Sette Psicopatici – la recensione
McDonagh con Sette Psicopatici mira ad affermarsi come regista di genere. Già vincitore di un Premio Oscar per il miglior cortometraggio nel 2006 il regista irlandese riesce a imporre il proprio stile. Il film ha un ritmo spesso concitato, che però McDonagh riesce a gestire con grande sapienza. La capacità di costruire scene che funzionano anche prese singolarmente è un altro grande punto di forza della sua regia. Un altro aspetto positivo di questo film è nella costruzione dei personaggi. Le interpretazioni dei protagonisti sono tutte solide e credibili. È però, soprattutto, nella costruzione dei comprimari che il film diventa interessante. I sette psicopatici del film e della sceneggiatura di Marty si incrociano. Di alcuni di questi vediamo solo dei brevi frammenti, che però rendono importanti i personaggi.

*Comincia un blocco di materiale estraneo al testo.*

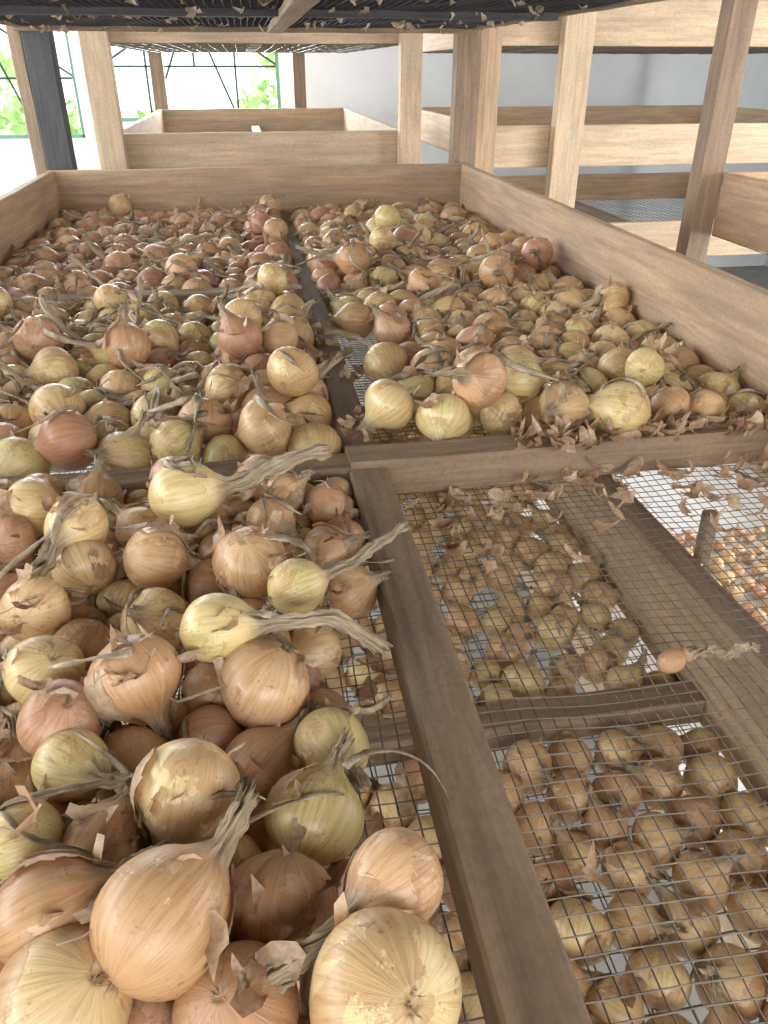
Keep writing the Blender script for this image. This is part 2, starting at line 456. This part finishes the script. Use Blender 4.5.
# ============================================================== MAIN RACK
rack = empty("onion_drying_rack")
XI0, XI1, YE, YN = -.64, .755, 2.93, -.35      # inner faces of the tray
ZM = -.045                                     # wire mesh level
beam("centre_beam_near", rack, (.123, YN, -.0225), (.123, .882, -.0225), .05, .045, W_WORN)
beam("centre_beam_far", rack, (.121, .938, -.0235), (.121, YE, -.0235), .046, .043, W_WORN)
beam("cross_beam_left", rack, (XI0, .905, -.022), (.10, .910, -.022), .05, .046, W_WORN)
beam("cross_beam_right", rack, (.1, .911, -.018), (XI1, .925, -.014), .056, .052, W_WORN)
beam("cross_beam_back_left", rack, (XI0, 1.76, -.002), (.098, 1.76, -.002), .05, .05, W_WORN)
beam("cross_beam_back_right", rack, (.144, 1.80, -.022), (XI1, 1.80, -.022), .05, .044, W_WORN)
beam("side_board_left", rack, (XI0-.0125, YN, .045), (XI0-.0125, YE, .045), .025, .215, W_TAN)
beam("side_board_right", rack, (XI1+.0125, YN, .045), (XI1+.0125, YE, .045), .025, .215, W_TAN)
beam("end_board_far", rack, (XI0-.025, YE+.0125, .045), (XI1+.025, YE+.0125, .045), .025, .215, W_TAN)
beam("end_board_near", rack, (XI0-.025, YN-.0125, .045), (XI1+.025, YN-.0125, .045), .025, .215, W_TAN)
for nm, x, y, w, mt in [("post_far_left", -.625, 3.00, .085, W_DARK), ("post_far_right", .775, 3.0, .085, W_MID),
                    ("post_near_left", -.70, -.42, .085, W_DARK), ("post_near_right", .82, -.42, .085, W_MID)]:
    beam(nm, rack, (x, y, ZF), (x, y, 1.45), w, .07, mt)
beam("post_batten_left", rack, (-.69, 3.0, ZF), (-.69, 3.0, 1.45), .040, .05, W_MID)
beam("post_batten_right", rack, (.837, 3.02, ZF), (.837, 3.02, 1.45), .035, .04, W_TAN)
wire_mesh("wire_mesh_near_right", rack, .145, XI1, YN, .90, ZM, sag=.006)
wire_mesh("wire_mesh_near_left", rack, XI0, .102, YN, .89, ZM, sag=.006)
wire_mesh("wire_mesh_far_right", rack, .14, XI1, .94, YE, ZM, seg=.08)
wire_mesh("wire_mesh_far_left", rack, XI0, .10, .94, YE, ZM, seg=.08)
# --- lower tier
ZL = -.335
beam("lower_board_right", rack, (.555, YN, -.245), (.555, 2.9, -.245), .024, .15, W_LIGHT)
beam("lower_board_left", rack, (-.62, YN, -.245), (-.62, 2.9, -.245), .024, .15, W_TAN)
beam("lower_board_far", rack, (-.63, 2.92, -.245), (.565, 2.92, -.245), .024, .15, W_TAN)
beam("lower_cross_beam_near", rack, (-.6, .69, -.295), (.54, .70, -.295), .045, .04, W_WORN)
beam("lower_cross_beam_far", rack, (-.6, 1.75, -.30), (.54, 1.75, -.30), .05, .045, W_WORN)
beam("lower_rail", rack, (.585, -.3, -.14), (.485, 1.6, -.10), .014, .03, W_MID)
beam("lower_strut", rack, (.555, .78, -.12), (.555, .78, -.047), .018, .018, W_MID)
wire_mesh("lower_wire_mesh", rack, -.6, .54, YN, 2.9, ZL, sp=.02, seg=.1, r=.001)
# --- upper tier
ZU = .56
for nm, p, q, w, t, m in [
    ("upper_centre_beam", (.12, -.4, ZU+.012), (.12, 2.94, ZU+.012), .05, .05, W_WORN),
    ("upper_cross_beam_0", (XI0, .9, ZU+.03), (XI1, .9, ZU+.03), .05, .05, W_DARK),
    ("upper_cross_beam_1", (XI0, 2.05, ZU+.014), (XI1, 2.10, ZU+.014), .05, .05, W_DARK),
    ("upper_side_left", (XI0-.03, -.4, ZU+.1), (XI0-.03, 3.0, ZU+.1), .03, .2, W_MID),
    ("upper_side_right", (XI1+.03, -.4, ZU+.1), (XI1+.03, 3.0, ZU+.1), .03, .2, W_MID),
    ("upper_end_far", (XI0-.04, 2.96, ZU+.09), (XI1+.04, 2.96, ZU+.09), .035, .2, W_MID),
    ("upper_end_near", (XI0-.04, -.42, ZU+.1), (XI1+.04, -.42, ZU+.1), .035, .2, W_MID)]:
    beam(nm, rack, p, q, w, t, m)
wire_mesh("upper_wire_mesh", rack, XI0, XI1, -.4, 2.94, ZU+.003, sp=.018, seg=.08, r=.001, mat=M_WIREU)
nx, ny = 60, 120; V = []; Fc = []
for j in range(ny+1):
    for i in range(nx+1):
        x = XI0+(XI1-XI0)*i/nx; y = -.4+3.33*j/ny
        V.append((x, y, ZU+.020+.006*sin(x*40+y*11)+.005*sin(y*53-x*19)+.003*sin(x*90)))
for j in range(ny):
    for i in range(nx):
        a = j*(nx+1)+i; Fc.append((a, a+1, a+nx+2, a+nx+1))
mesh_obj("upper_shade_netting", V, Fc, M_NET, rack, True)

# ======================================================== ONIONS (main tray)
pile = empty("onion_pile")
mm = .001
# x,y,z,r (mm), tone, patch, stalk end (x,y) or None, optional axis
H1 = [
 (35,213,42,40,.36,.35,None,(-.3,.55,-.75)),(-41,229,22,32.5,.78,.5,None,(.2,.2,-.9)),(52,273,46,27.5,.68,.5,(-52,208)),(-17,291,10,35,.70,.6,None,(-.2,-.6,-.6)),
 (-80,264,50,36.4,.60,.95,(-23,331)),(-129,243,30,36.4,.48,.4,None,(-.5,.1,-.6)),(-146,287,40,30,.66,.9,(-84,311)),(-171,344,30,27,.05,.1,None),
 (-128,340,20,26,.55,1,(-114,369)),(9,351,10,34,.06,0,None,(.45,.8,.35)),(27,423,0,29,.05,0,(41,375)),(-72,363,40,34.5,.40,.4,None,(-.3,-.5,-.5)),
 (-20,479,20,38.4,.70,.2,None,(-.5,-.2,-.7)),(-57,515,50,30,.10,0,(91,502)),(-119,481,40,37,.66,.8,None,(.3,-.4,-.6)),(-171,451,30,30,.86,.6,None,(-.3,.2,-.6)),
 (-194,510,30,30,.30,.1,None,(-.4,.3,-.6)),(-220,595,30,31,.60,.3,None,(.2,.6,-.2)),(-159,415,20,26,.05,.1,(-98,366)),(11,577,40,26,.10,0,(124,636)),
 (-29,642,30,37,.66,.4,None,(.1,.3,-.9)),(-122,664,30,33,.58,.5,None,(.6,.2,-.3)),(-192,673,20,31,.40,.2,None),(-199,707,50,31,.34,.1,(-241,587)),
 (-261,770,40,33,.45,.1,None,(.7,.1,-.3)),(-99,755,50,37,.28,.05,(59,783)),(-272,723,30,26,.85,.3,None),(57,779,10,27,.75,.6,None),
 (12,798,20,25,.6,.4,None),(-7,734,20,28,.5,.4,None),(48,683,10,26,.7,.6,None),(-51,328,0,24,.35,.3,None),(-149,756,10,27,.55,.4,None)]
heroN = []
for i, row in enumerate(H1):
    x, y, z, r, tone, patch, st = row[:7]
    x, y, z, r = x*mm, y*mm, z*mm, r*mm
    if st:
        e = Vector((st[0]*mm, st[1]*mm, z+.010)); d = e-Vector((x, y, z)); L = d.length/r
        me = onion_mesh("onion_long_%d" % i, 300+i, stalkL=max(.3, L-1.3), bend=.05, asp=1.0, nang=40, flaps=2 if patch > .5 else 1,
                        thick=1.3, pear=.5, taper=.25, wav=.6)
        put_onion(pile, me, (x, y, z), r, d, random.uniform(0, 6.28), tone, patch)
    else:
        tilt = rng.uniform(.8, 2.2); az = rng.uniform(0, 6.28)
        axv = row[7] if len(row) > 7 else (sin(tilt)*cos(az), sin(tilt)*sin(az), cos(tilt))
        me = onion_mesh("onion_round_%d" % i, 300+i, stalkL=rng.uniform(.2, .5), bend=.5, asp=rng.uniform(.88, 1.0), nang=40, flaps=1+int(patch > .55), thick=1.2)
        put_onion(pile, me, (x, y, z), r, axv, random.uniform(0, 6.28), tone, patch)
    heroN.append((x, y, z, r)); SURF.append((x, y, z, r))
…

La costruzione dello spazio e del tempo in Sette Psicopatici richiamano l’esperienza teatrale di McDonagh. Lo stesso avviene nell’evoluzione dei personaggi. Tanto è vero che spesso sembra di essere di fronte ad una rappresentazione di teatro che ad un film. McDonagh comunque non costruisce un eroe positivo nel quale identificarsi pienamente. Ma d’altro canto costruisce gli anti-eroi in maniera sicuramente credibile e allo stesso tempo molto classica. Il personaggio di Harrelson risponde perfettamente a questa istanza. Sono però, come detto, i personaggi di supporto a dare sviluppo al film. Personaggi con ispirazione dal reale che vengono rielaborati e costruiscono la struttura centrale dell’opera.
Pochi, ma buoni
McDonagh non è un regista particolarmente prolifico. Dal 2008 ha realizzato solo quattro lungometraggi. Si tratta di: In Bruges, Sette Psicopatici, Tre Manifesti a Ebbing: Missouri e The Banshees of Inisherin. Già apprezzato dalla critica per i primi due lavori, con quelli più recenti ha consolidato la sua posizione. Sia Tre Manifesti che The Banshees sono stati candidati agli Oscar come miglior Film, segno di un grande apprezzamento anche negli USA dei suoi lavori. McDonagh è un regista influenzato dal teatro classico, al tempo stesso anche da una certa filmografia. Questi non ha mai negato, ad esempio, un debito artistico verso i Fratelli Coen. I riferimenti ai film dei due sono frequenti e molteplici. Frances McDormand è stata, tra l’altro protagonista di Tre Manifesti, interpretazione che le è valsa un Oscar. È evidente che il debito verso i Coen sia stilistico e di genere.
L’ultimo lavoro di McDonagh, The Banshees of Inisherin, è probabilmente il più meritevole. Si tratta di una commedia ambientata in un periodo storico importante per l’Irlanda e per il mondo. Di questo mondo però dall’isola su cui si trovano i protagonisti si percepiscono solo dei suoni. Un microcosmo che funziona secondo le sue modalità e secondo i suoi tempi, questo è il mondo che raccontano i suoi film. Si tratta di piccole realtà che però contengono al proprio interno molto del mondo che c’è fuori. Polemicamente si potrebbe anche affermare che snobbare The Banshees agli Oscar sia stata una scelta infelice. Si tratta di un discorso puramente speculativo come tutti i discorsi sugli Oscar, una questione di prospettiva. Che nessuno tra Farrell e Brendan Gleeson, Barry Keoghan, Kerry Condon sia stato premiato è francamente inspiegabile. Adesso chissà se toccherà aspettare di nuovo cinque anni per un film di McDonagh.